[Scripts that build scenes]
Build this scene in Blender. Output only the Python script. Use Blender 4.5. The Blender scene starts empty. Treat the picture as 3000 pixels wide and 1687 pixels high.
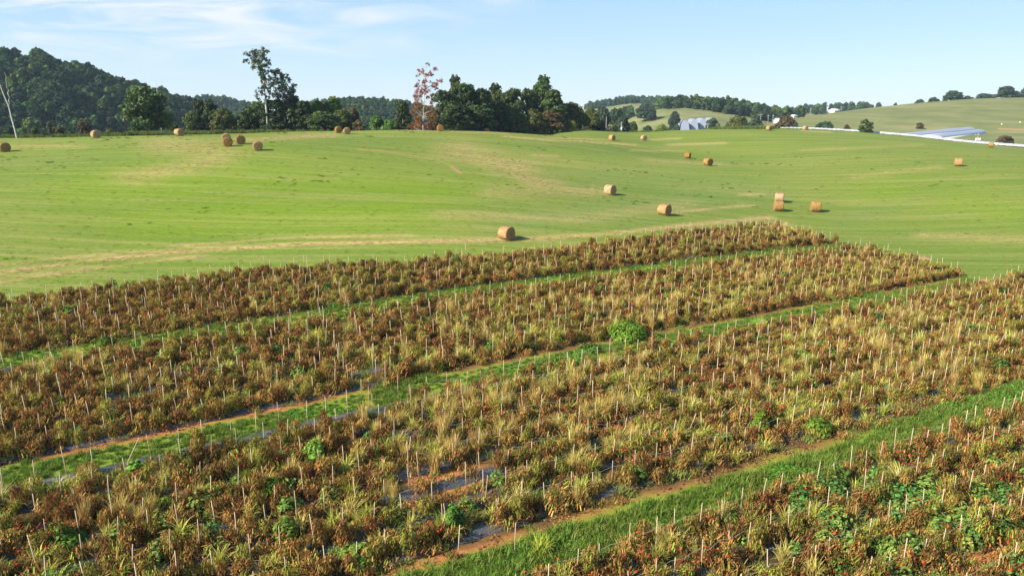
import bpy, math, random
import numpy as np
from math import radians, pi, sin, cos
sc = bpy.context.scene
# ------------------------------------------------------------------ camera, sky, sun, exposure
# world origin = drone; ground lies about 15 m below it
F = 2065.0; CX = 1500.; CY = 843.5; PITCH = math.atan((843.5 - 332) / F)
cam = bpy.data.cameras.new('camera'); cam_o = bpy.data.objects.new('camera', cam); sc.collection.objects.link(cam_o)
cam.sensor_width = 36.0; cam.lens = 36.0 * F / 3000.0; cam.clip_start = 0.5; cam.clip_end = 20000
cam_o.location = (0, 0, 0); cam_o.rotation_euler = (pi / 2 - PITCH, 0, 0)
sc.camera = cam_o
SUN_EL = radians(33); SUN_AZ = radians(243)      # azimuth clockwise from +Y: light comes from the left, a little behind
sx, sy, sz = sin(SUN_AZ) * cos(SUN_EL), cos(SUN_AZ) * cos(SUN_EL), sin(SUN_EL)
sun = bpy.data.lights.new('sun', 'SUN'); sun.energy = 5.0; sun.angle = radians(0.5); sun.color = (1, .93, .80)
sun_o = bpy.data.objects.new('sun', sun); sc.collection.objects.link(sun_o)
from mathutils import Vector
sun_o.rotation_euler = Vector((sx, sy, sz)).to_track_quat('Z', 'Y').to_euler()
world = bpy.data.worlds.new('World'); sc.world = world; world.use_nodes = True
sc.view_settings.view_transform = 'Standard'; sc.view_settings.look = 'None'
sc.view_settings.exposure = 1.15; sc.view_settings.gamma = 1
sc.render.engine = 'CYCLES'
sc.cycles.max_bounces = 5; sc.cycles.diffuse_bounces = 2; sc.cycles.transmission_bounces = 3
sc.cycles.volume_bounces = 0; sc.cycles.transparent_max_bounces = 4
sc.cycles.use_denoising = True

def N(nt, typ, **kw):
    n = nt.nodes.new(typ)
    for k, v in kw.items():
        if k[0] == 'i' and k[1:].isdigit(): n.inputs[int(k[1:])].default_value = v
        else: setattr(n, k, v)
    return n
def math_n(nt, op, a, b=None, c=None, clamp=False):
    n = nt.nodes.new('ShaderNodeMath'); n.operation = op; n.use_clamp = clamp
    for i, q in enumerate((a, b, c)):
        if q is None: continue
        if isinstance(q, (int, float)): n.inputs[i].default_value = q
        else: nt.links.new(q, n.inputs[i])
    return n.outputs[0]
def ramp(nt, fac, stops):
    r = nt.nodes.new('ShaderNodeValToRGB'); nt.links.new(fac, r.inputs[0])
    e = r.color_ramp.elements
    while len(e) < len(stops): e.new(0.5)
    for q, (p, c) in zip(e, stops):
        q.position = p; q.color = (*c, 1) if len(c) == 3 else c
    return r.outputs[0]
def mixc(nt, fac, a, b, mode='MIX'):
    m = nt.nodes.new('ShaderNodeMix'); m.data_type = 'RGBA'; m.blend_type = mode
    for s, q in ((0, fac), (6, a), (7, b)):
        if hasattr(q, 'links'): nt.links.new(q, m.inputs[s])
        elif s == 0: m.inputs[0].default_value = q
        else: m.inputs[s].default_value = (*q, 1)
    return m.outputs[2]
def noise(nt, vec, scale, detail=4, rough=.55, dist=0.):
    n = nt.nodes.new('ShaderNodeTexNoise'); n.inputs['Scale'].default_value = scale
    n.inputs['Detail'].default_value = detail; n.inputs['Roughness'].default_value = rough
    n.inputs['Distortion'].default_value = dist
    if vec is not None: nt.links.new(vec, n.inputs['Vector'])
    return n.outputs[0]
def mapping(nt, vec, sc_, rot=(0, 0, 0), loc=(0, 0, 0)):
    m = nt.nodes.new('ShaderNodeMapping'); nt.links.new(vec, m.inputs[0])
    m.inputs['Scale'].default_value = sc_; m.inputs['Rotation'].default_value = rot; m.inputs['Location'].default_value = loc
    return m.outputs[0]

# sky: Nishita plus thin cirrus, laid out by direction (azimuth, elevation)
nt = world.node_tree; nt.nodes.clear()
sky = N(nt, 'ShaderNodeTexSky', sky_type='NISHITA', sun_disc=False, sun_elevation=SUN_EL, sun_rotation=SUN_AZ,
        altitude=300, air_density=1.0, dust_density=0.25, ozone_density=3.5)
tc = N(nt, 'ShaderNodeTexCoord'); sep = N(nt, 'ShaderNodeSeparateXYZ'); nt.links.new(tc.outputs['Generated'], sep.inputs[0])
az = math_n(nt, 'ARCTAN2', sep.outputs[0], sep.outputs[1])
el = math_n(nt, 'ARCSINE', sep.outputs[2])
cmb = N(nt, 'ShaderNodeCombineXYZ'); nt.links.new(az, cmb.inputs[0]); nt.links.new(el, cmb.inputs[1])
v1 = mapping(nt, cmb.outputs[0], (3.4, 19, 1), rot=(0, 0, radians(-3)))
n1 = noise(nt, v1, 1.7, 7, .58, .9)
v2 = mapping(nt, cmb.outputs[0], (1.0, 2.2, 1), loc=(4.3, 0, 0))
n2 = noise(nt, v2, 1.6, 2, .5)
def blob(a0, e0, wa, we):
    da = math_n(nt, 'DIVIDE', math_n(nt, 'SUBTRACT', az, a0), wa); de = math_n(nt, 'DIVIDE', math_n(nt, 'SUBTRACT', el, e0), we)
    q = math_n(nt, 'ADD', math_n(nt, 'MULTIPLY', da, da), math_n(nt, 'MULTIPLY', de, de))
    return math_n(nt, 'POWER', 2.718, math_n(nt, 'MULTIPLY', q, -1.0))
msk = math_n(nt, 'MULTIPLY', blob(-.43, .135, .17, .05), 1.25)
for b_, s_ in (((-.62, .11, .22, .05), 1.0), ((-.20, .125, .16, .016), .75), ((-.02, .15, .04, .010), .9), ((-.30, .085, .25, .015), .55),
               ((-.60, .165, .12, .02), 1.0), ((-1.2, .2, .3, .12), .9), ((.9, .35, .5, .15), .6), ((-.3, .5, .9, .2), .6)):
    msk = math_n(nt, 'ADD', msk, math_n(nt, 'MULTIPLY', blob(*b_), s_))
cl = math_n(nt, 'MULTIPLY', math_n(nt, 'MULTIPLY', math_n(nt, 'SUBTRACT', n1, .40, clamp=True), 3.4), msk, clamp=True)
cl = math_n(nt, 'MULTIPLY', cl, .85, clamp=True)
hs = N(nt, 'ShaderNodeHueSaturation'); hs.inputs['Saturation'].default_value = 1.22; nt.links.new(sky.outputs[0], hs.inputs['Color'])
elr = ramp(nt, math_n(nt, 'DIVIDE', el, 1.0), [(0.0, (3.4, 4.0, 4.5)), (.10, (2.6, 3.55, 4.45)), (.22, (1.95, 3.15, 4.35)), (.45, (1.15, 2.2, 3.5)), (1.0, (.7, 1.5, 2.9))])   # the real sky was a cleaner blue than the model gives
skyb = mixc(nt, .78, hs.outputs[0], elr)
cmix = mixc(nt, cl, skyb, (4.6, 4.7, 4.75))
bg = N(nt, 'ShaderNodeBackground'); bg.inputs[1].default_value = .095; nt.links.new(cmix, bg.inputs[0])
wo = N(nt, 'ShaderNodeOutputWorld'); nt.links.new(bg.outputs[0], wo.inputs[0])

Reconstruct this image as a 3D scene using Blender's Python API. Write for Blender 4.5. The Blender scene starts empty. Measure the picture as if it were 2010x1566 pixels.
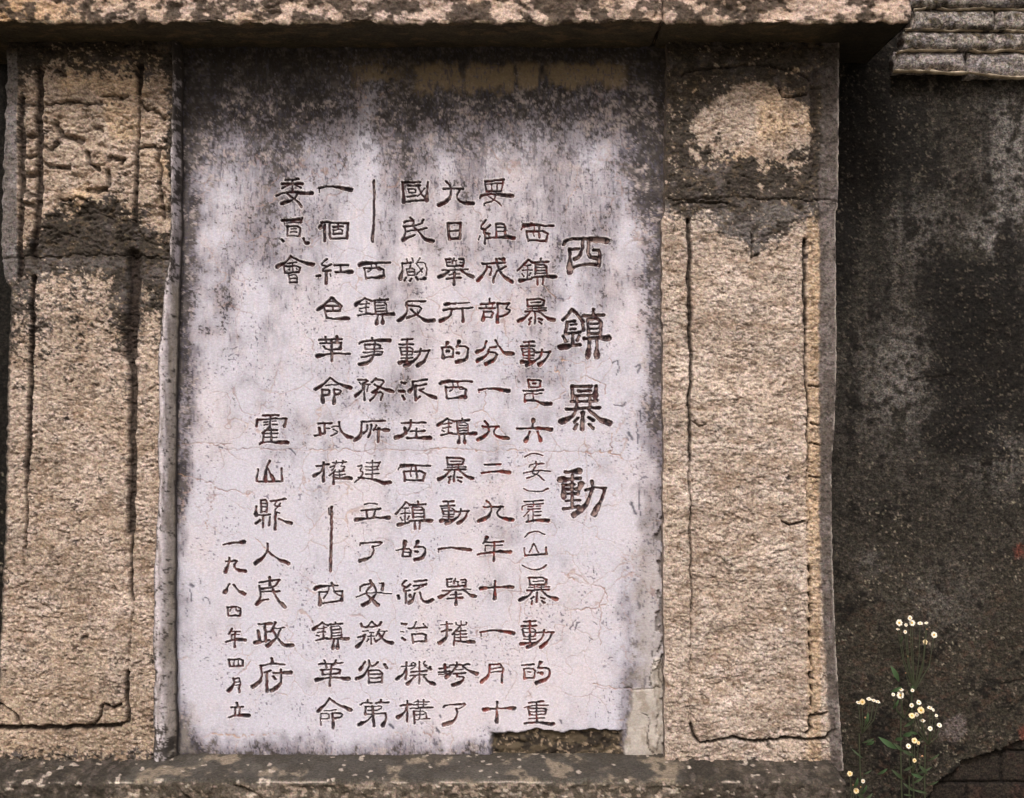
import bpy, math, random
import numpy as np
rnd = random.Random(11)
C = bpy.context.scene
R = math.radians
# ---------------------------------------------------------------- camera, sky, sun, exposure
DIST = 2.6                                   # camera to the face of the inscribed slab (y = 0), metres
cam = bpy.data.cameras.new('camera'); co = bpy.data.objects.new('camera', cam); C.collection.objects.link(co)
co.location = (0, -DIST, 0); co.rotation_euler = (R(90), 0, 0)
cam.sensor_width = 36; cam.lens = 36 * DIST / 2.010; cam.clip_start = .01; cam.clip_end = 500
C.camera = co
SUN_EL, SUN_AZ = 45, -9                     # azimuth from straight behind the camera, minus = from the left
w = bpy.data.worlds.new('World'); C.world = w; w.use_nodes = True
nt = w.node_tree; bg = nt.nodes['Background']
sky = nt.nodes.new('ShaderNodeTexSky'); sky.sky_type = 'NISHITA'; sky.sun_disc = False
sky.sun_elevation = R(SUN_EL); sky.sun_rotation = R(180 + SUN_AZ * -1)
sky.air_density = 1.0; sky.dust_density = 6.0; sky.ozone_density = .6
nt.links.new(sky.outputs[0], bg.inputs[0]); bg.inputs[1].default_value = .125
sl = bpy.data.lights.new('sun', 'SUN'); sl.energy = 2.0; sl.angle = R(12); sl.color = (1.0, .965, .955)
so = bpy.data.objects.new('sun', sl); C.collection.objects.link(so)
so.location = (-1, -3, 4); so.rotation_euler = (R(90 - SUN_EL), 0, R(SUN_AZ))
C.view_settings.view_transform = 'Standard'; C.view_settings.look = 'None'
C.view_settings.exposure = 0.17; C.view_settings.gamma = 1; C.view_settings.use_curve_mapping = False
# ---------------------------------------------------------------- lettering, traced stroke by stroke
# each glyph: (origin of the tracing sheet in mm, strokes); a stroke is "x y x y ...", prefix h = heavier tail, f = fine, k = thick
SHEET = {'A1': (930, 340), 'A2': (930, 570), 'A3': (930, 800), 'A4': (930, 1030), 'A5': (930, 1200),
         'B1': (690, 340), 'B2': (690, 570), 'B3': (690, 800), 'B4': (690, 1030), 'B5': (690, 1200),
         'C1': (430, 340), 'C2': (430, 570), 'C3': (430, 800), 'C4': (430, 1030), 'C5': (430, 1200)}
TITLE = [
 ('A1', 'xi', 'h1060 840 1070 790 1200 768 1400 778 1570 795;1285 800 1278 900 1250 980 1185 1015;1350 800 1345 990 1450 1000;h1130 900 1130 1160;1140 900 1230 892;1410 905 1490 912 1475 1080;1130 1145 1200 1092 1350 1072 1470 1080'),
 ('A2', 'zhen', '1158 225 1110 290 1050 350;1165 230 1225 290 1290 370;1100 370 1190 362;1100 370 1085 510;f1140 410 1205 402;f1140 460 1200 455;1100 515 1250 492;1165 510 1165 640;1055 545 1085 600;1240 540 1220 590;h1255 640 1140 655 1025 672;1410 225 1412 280;1290 302 1530 292;1345 335 1350 520;1345 335 1505 335 1490 520;f1375 395 1470 390;f1375 450 1465 450;1360 512 1480 508;1285 400 1292 470;h1300 568 1450 562 1590 562;h1365 580 1345 775;h1450 580 1450 780'),
 ('A2', 'bao', '1155 1130 1165 1270;1155 1130 1380 1130;h1440 1130 1430 1250;1235 1188 1375 1182;1170 1245 1430 1236;1212 1260 1210 1385;1370 1260 1370 1390;1150 1312 1450 1302;1090 1400 1480 1382;h1215 1400 1150 1500 1030 1545;h1350 1400 1470 1515 1600 1562;k1285 1440 1280 1630;1225 1505 1188 1552;1218 1578 1190 1632;1355 1498 1410 1530;1365 1580 1402 1625'),
 ('A3', 'dong', 'h1085 762 1245 750;h1255 838 1020 852;1160 800 1160 1180;h1050 910 1065 1050;1060 915 1180 905;h1220 1020 1265 905;1080 965 1220 962;1080 1020 1230 1018;f1085 1100 1255 1095;1060 1195 1240 1170;h1390 870 1398 960 1340 1130 1270 1210 1180 1265;1320 970 1400 955;f1420 940 1555 952;h1545 960 1530 1040 1415 1260'),
]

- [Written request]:
Emit the lines of the material exactly, from its first line to the line containing "sc.cycles.use_denoising = True", inclusive; leave every picture out.

- [Task response]:
Build this scene in Blender. Output only the Python script. Use Blender 4.5. The Blender scene starts empty. Treat the picture as 3000 pixels wide and 1687 pixels high.
import bpy, math, random
import numpy as np
from math import radians, pi, sin, cos
sc = bpy.context.scene
# ------------------------------------------------------------------ camera, sky, sun, exposure
# world origin = drone; ground lies about 15 m below it
F = 2065.0; CX = 1500.; CY = 843.5; PITCH = math.atan((843.5 - 332) / F)
cam = bpy.data.cameras.new('camera'); cam_o = bpy.data.objects.new('camera', cam); sc.collection.objects.link(cam_o)
cam.sensor_width = 36.0; cam.lens = 36.0 * F / 3000.0; cam.clip_start = 0.5; cam.clip_end = 20000
cam_o.location = (0, 0, 0); cam_o.rotation_euler = (pi / 2 - PITCH, 0, 0)
sc.camera = cam_o
SUN_EL = radians(33); SUN_AZ = radians(243)      # azimuth clockwise from +Y: light comes from the left, a little behind
sx, sy, sz = sin(SUN_AZ) * cos(SUN_EL), cos(SUN_AZ) * cos(SUN_EL), sin(SUN_EL)
sun = bpy.data.lights.new('sun', 'SUN'); sun.energy = 5.0; sun.angle = radians(0.5); sun.color = (1, .93, .80)
sun_o = bpy.data.objects.new('sun', sun); sc.collection.objects.link(sun_o)
from mathutils import Vector
sun_o.rotation_euler = Vector((sx, sy, sz)).to_track_quat('Z', 'Y').to_euler()
world = bpy.data.worlds.new('World'); sc.world = world; world.use_nodes = True
sc.view_settings.view_transform = 'Standard'; sc.view_settings.look = 'None'
sc.view_settings.exposure = 1.15; sc.view_settings.gamma = 1
sc.render.engine = 'CYCLES'
sc.cycles.max_bounces = 5; sc.cycles.diffuse_bounces = 2; sc.cycles.transmission_bounces = 3
sc.cycles.volume_bounces = 0; sc.cycles.transparent_max_bounces = 4
sc.cycles.use_denoising = True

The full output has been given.